<<<<
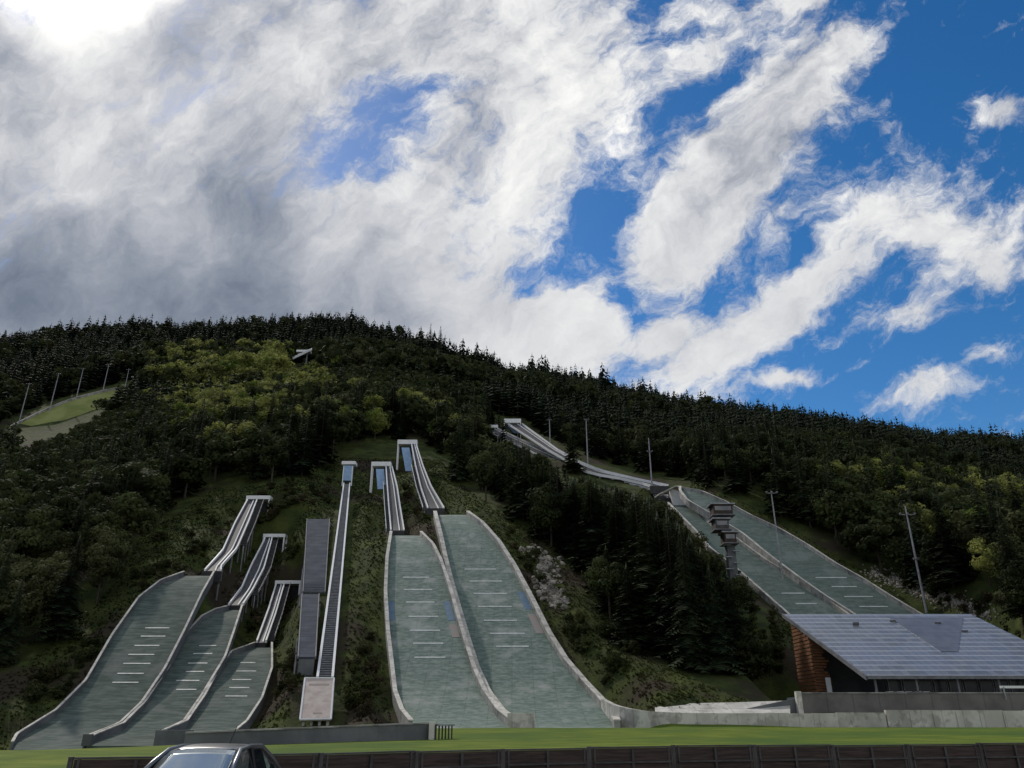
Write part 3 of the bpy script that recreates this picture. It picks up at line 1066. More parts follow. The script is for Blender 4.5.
end_plate(rD, at(521, 713, 96), 3.1, 1.9)
end_plate(rA, at(90, 734, 95.5), 1.0, 1.2, 'concrete_dark')
end_plate(rB, at(176, 730, 93), 4.0, 1.9, 'concrete_dark')


def side_mat(root, J, side, y0, y1, frac, mat):
    """coloured band of mats lying along one edge of the landing hill"""
    up, dn = [], []
    for a, b, _ in J['land']:
        py = py_of(a.y, a.z - J['wall'])
        if y0 <= py <= y1:
            e, o_ = (a, b) if side == 'L' else (b, a)
            lift = Vector((0, 0, -J['wall'] + 0.04))
            dn.append(e.lerp(o_, 0.035) + lift)
            up.append(e.lerp(o_, frac) + lift)
    m = MB()
    m.loft([[p, q, q - Vector((0, 0, 0.035)), p - Vector((0, 0, 0.035))] for p, q in zip(up, dn)])
    m.build('edge_mat', mat, root)


side_mat(rD, JD, 'L', 600, 622, 0.12, 'banner_blue')
side_mat(rD, JD, 'R', 599, 622, 0.14, 'banner_blue')
side_mat(rD, JD, 'R', 622, 640, 0.14, 'banner_pink')
side_mat(rE, JE, 'R', 590, 613, 0.13, 'banner_blue')
side_mat(rE, JE, 'R', 613, 637, 0.13, 'banner_pink')
# long low dam continuing the outer wall of the tall jump to the right
dam = [at(560, 722, 98.5), at(618, 710.5, 98.6), at(645, 711.5, 98.6), at(690, 713, 98.6), at(740, 712.5, 99), at(884, 712.5, 99), at(885, 709.5, 99), at(1024, 710, 98.5), at(1250, 711, 98)]
dm = thing('dam_wall', (dam[0].x, dam[0].y, 0), 'long low pale concrete dam along the lawn, from the tall jump to below the lodge', 'wall')
rngd = random.Random(3)
cw = dens_([at(603, 698.5, 106), at(616, 705, 102.5), at(636, 709.5, 99.9), at(660, 711.8, 98.9), at(690, 713, 98.6), at(716, 713, 98.7)])
MB().strip(cw, 0.6, 0.0, [min(p.z + 0.6, 1.1 + 2.2 * i / 12) for i, p in enumerate(cw)]).build('curved_wall', 'concrete_light', dm)
dam = [at(716, 713, 98.7), at(884, 712.8, 99), at(884.5, 710, 99), at(1024, 710.5, 98.5), at(1250, 711, 98)]
for i in (0, 2, 3):
    L = dam[i + 1] - dam[i]
    k = max(1, int(L.length / 2.6))
    for j in range(k):
        p = dam[i].lerp(dam[i + 1], (j + 0.5) / k)
        hh = p.z + rngd.uniform(-0.05, 0.04) + 0.6
        MB().box((p.x, p.y + rngd.uniform(-0.03, 0.03), hh / 2 - 0.6), (L.length / k * 0.99, 0.55, hh)).build('wall_block', 'concrete_light', dm)
# pale concrete bank behind the dam at its left end
bank = MB()
bp = [[at(655, 707.5, 102.0), at(655, 713, 99.6)], [at(668, 704.5, 102.6), at(668, 714, 99.6)], [at(700, 703, 103), at(700, 714, 99.6)],
      [at(735, 702.3, 103.4), at(735, 714, 99.6)], [at(790, 700.5, 103.4), at(790, 714, 99.8)]]
rings = []
for a, b in bp:
    rings.append([a + Vector((0, 0, 0.0)), b, b - Vector((0, 0, 0.8)), a - Vector((0, 0, 1.2))])
bank.loft(rings)
tag(bank.build('concrete_bank', 'concrete_light'), 'sloping pale concrete bank behind the low dam, left of the lodge terrace', 'bank')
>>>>
What you need to do >>
Take the material above from its first line through the line holding "end_plate(rB, at(176, 730, 93), 4.0, 1.9, 'concrete_dark')" and set it down exactly, without the pictures.

Complete answer >>
Write part 3 of the bpy script that recreates this picture. It picks up at line 1066. More parts follow. The script is for Blender 4.5.
end_plate(rD, at(521, 713, 96), 3.1, 1.9)
end_plate(rA, at(90, 734, 95.5), 1.0, 1.2, 'concrete_dark')
end_plate(rB, at(176, 730, 93), 4.0, 1.9, 'concrete_dark')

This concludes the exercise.